Y conservando cierta relación con esto. Las galerías medievales de retratos de reyes que se conservan no eran retratos de personas concretas. Eran rostros acompañados de los atributos de la monarquía. No parece que importase el parecido físico ya que lo que se quería transmitir era la imagen de la majestad así como el linaje, no los rasgos concretos de tal o cual rey.
Se asociaba a la idea de majestad la de gloria, la de manifestación de lo excelente, algo presente, tiempo después, en las obras de Lope (Lo fingido verdadero de 1608, por ejemplo, comentada aquí) o Calderón, por ejemplo. Parece concebirse la misma persona del rey como retrato de una realidad algo intangible y superior como es la majestad. Como si la persona del rey, la majestad que él visibiliza, es poderosa por el solo hecho de mostrarse.

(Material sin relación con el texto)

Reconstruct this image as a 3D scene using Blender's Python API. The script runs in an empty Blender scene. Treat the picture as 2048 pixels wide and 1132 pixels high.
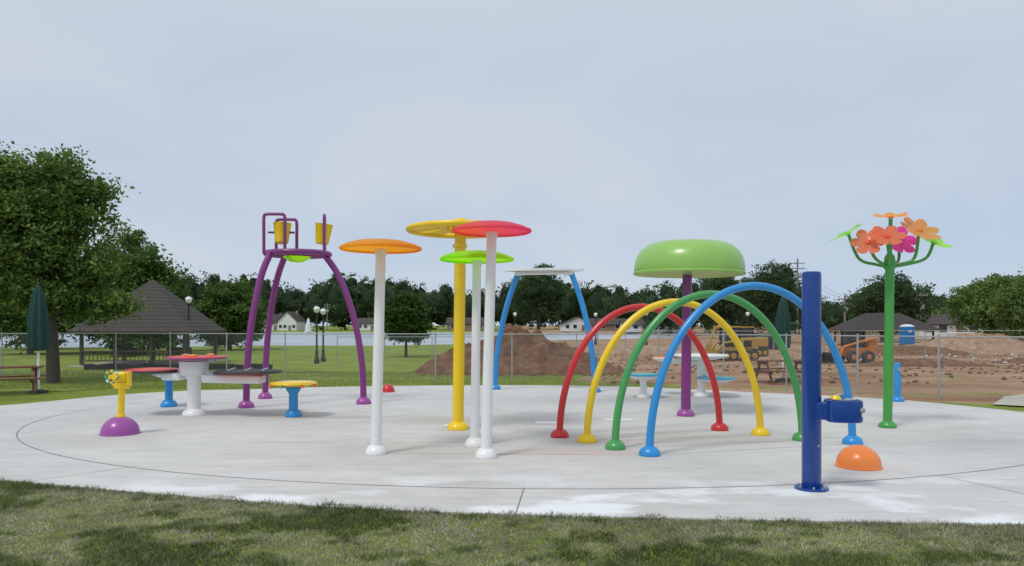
import bpy, bmesh, math, random
import numpy as np
from mathutils import Vector, Matrix
random.seed(7)
rng = np.random.default_rng(11)
scene = bpy.context.scene
col = scene.collection

# ------------------------------------------------------------------ materials
def newmat(name):
    m = bpy.data.materials.new(name); m.use_nodes = True
    nt = m.node_tree
    return m, nt, nt.nodes["Principled BSDF"]

def N(nt, t, **kw):
    n = nt.nodes.new(t)
    for k, v in kw.items(): setattr(n, k, v)
    return n

def paint(name, c, rough=0.32, var=0.06, metallic=0.0, scale=6.0, coat=0.25, bump=0.0):
    m, nt, b = newmat(name)
    tc = N(nt, "ShaderNodeTexCoord")
    no = N(nt, "ShaderNodeTexNoise"); no.inputs["Scale"].default_value = scale; no.inputs["Detail"].default_value = 5
    nt.links.new(tc.outputs["Object"], no.inputs["Vector"])
    mx = N(nt, "ShaderNodeMixRGB")
    mx.inputs[1].default_value = (*[x*(1-var*1.8) for x in c], 1)
    mx.inputs[2].default_value = (*[min(1, x*(1+var)) for x in c], 1)
    nt.links.new(no.outputs["Fac"], mx.inputs[0])
    nt.links.new(mx.outputs[0], b.inputs["Base Color"])
    mr = N(nt, "ShaderNodeMapRange"); mr.inputs[3].default_value = rough*0.75; mr.inputs[4].default_value = min(1, rough*1.3)
    nt.links.new(no.outputs["Fac"], mr.inputs[0]); nt.links.new(mr.outputs[0], b.inputs["Roughness"])
    b.inputs["Metallic"].default_value = metallic
    b.inputs["Coat Weight"].default_value = coat
    b.inputs["Coat Roughness"].default_value = 0.15
    if bump > 0:
        bp = N(nt, "ShaderNodeBump"); bp.inputs["Strength"].default_value = bump
        n2 = N(nt, "ShaderNodeTexNoise"); n2.inputs["Scale"].default_value = scale*5; n2.inputs["Detail"].default_value = 6
        nt.links.new(tc.outputs["Object"], n2.inputs["Vector"])
        nt.links.new(n2.outputs["Fac"], bp.inputs["Height"]); nt.links.new(bp.outputs[0], b.inputs["Normal"])
    return m

def acrylic(name, c, c2=None, trans=0.6):
    m, nt, b = newmat(name)
    out = nt.nodes["Material Output"]
    tc = N(nt, "ShaderNodeTexCoord")
    g = N(nt, "ShaderNodeSeparateXYZ"); nt.links.new(tc.outputs["Object"], g.inputs[0])
    mr = N(nt, "ShaderNodeMapRange"); mr.inputs[1].default_value = -0.45; mr.inputs[2].default_value = 0.45
    nt.links.new(g.outputs[0], mr.inputs[0])
    mx = N(nt, "ShaderNodeMixRGB"); mx.inputs[1].default_value = (*c, 1); mx.inputs[2].default_value = (*(c2 or c), 1)
    nt.links.new(mr.outputs[0], mx.inputs[0])
    nt.links.new(mx.outputs[0], b.inputs["Base Color"]); b.inputs["Roughness"].default_value = 0.25
    tr = N(nt, "ShaderNodeBsdfTranslucent"); nt.links.new(mx.outputs[0], tr.inputs[0])
    ms = N(nt, "ShaderNodeMixShader"); ms.inputs[0].default_value = trans
    nt.links.new(b.outputs[0], ms.inputs[1]); nt.links.new(tr.outputs[0], ms.inputs[2]); nt.links.new(ms.outputs[0], out.inputs[0])
    return m

M = {}
M['white'] = paint("white_paint", (0.84,0.84,0.84), var=0.03)
M['yellow'] = paint("yellow_paint", (0.92,0.61,0.01))
M['orange'] = paint("orange_paint", (0.90,0.24,0.04))
M['red'] = paint("red_paint", (0.60,0.02,0.025))
M['green'] = paint("green_paint", (0.06,0.34,0.09))
M['lime'] = paint("leaf_green_paint", (0.29,0.54,0.11))
M['pole_green'] = paint("pole_green_paint", (0.06,0.34,0.06))
M['blue'] = paint("sky_blue_paint", (0.02,0.27,0.66))
M['navy'] = paint("dark_blue_paint", (0.004,0.05,0.28), rough=0.28)
M['purple'] = paint("purple_paint", (0.22,0.03,0.20))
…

Concluyendo. Son muchas las facetas de este importante género que en el Renacimiento tuvo tantas realizaciones excelentes. Un género con el que se pretende representar la personalidad de la persona retratada, su carácter, su aspecto, su posición social e incluso sus ideales. Esta pretensión que rebasa lo meramente visible, apela a la inteligencia del espectador. Leonardo y Miguel Ángel repetían que el arte de la pintura era hecho con las manos y, sobre todo, con la mente, para justificar así la nobleza de ese arte, que no era algo meramente manual, artesanal. También el ver un cuadro es algo mental, no solo algo que se haga con los ojos. La dimensión simbólica en este arte “realista” está muy marcada, y con ella se apunta a ese más que los verdaderos artistas han sabido reflejar.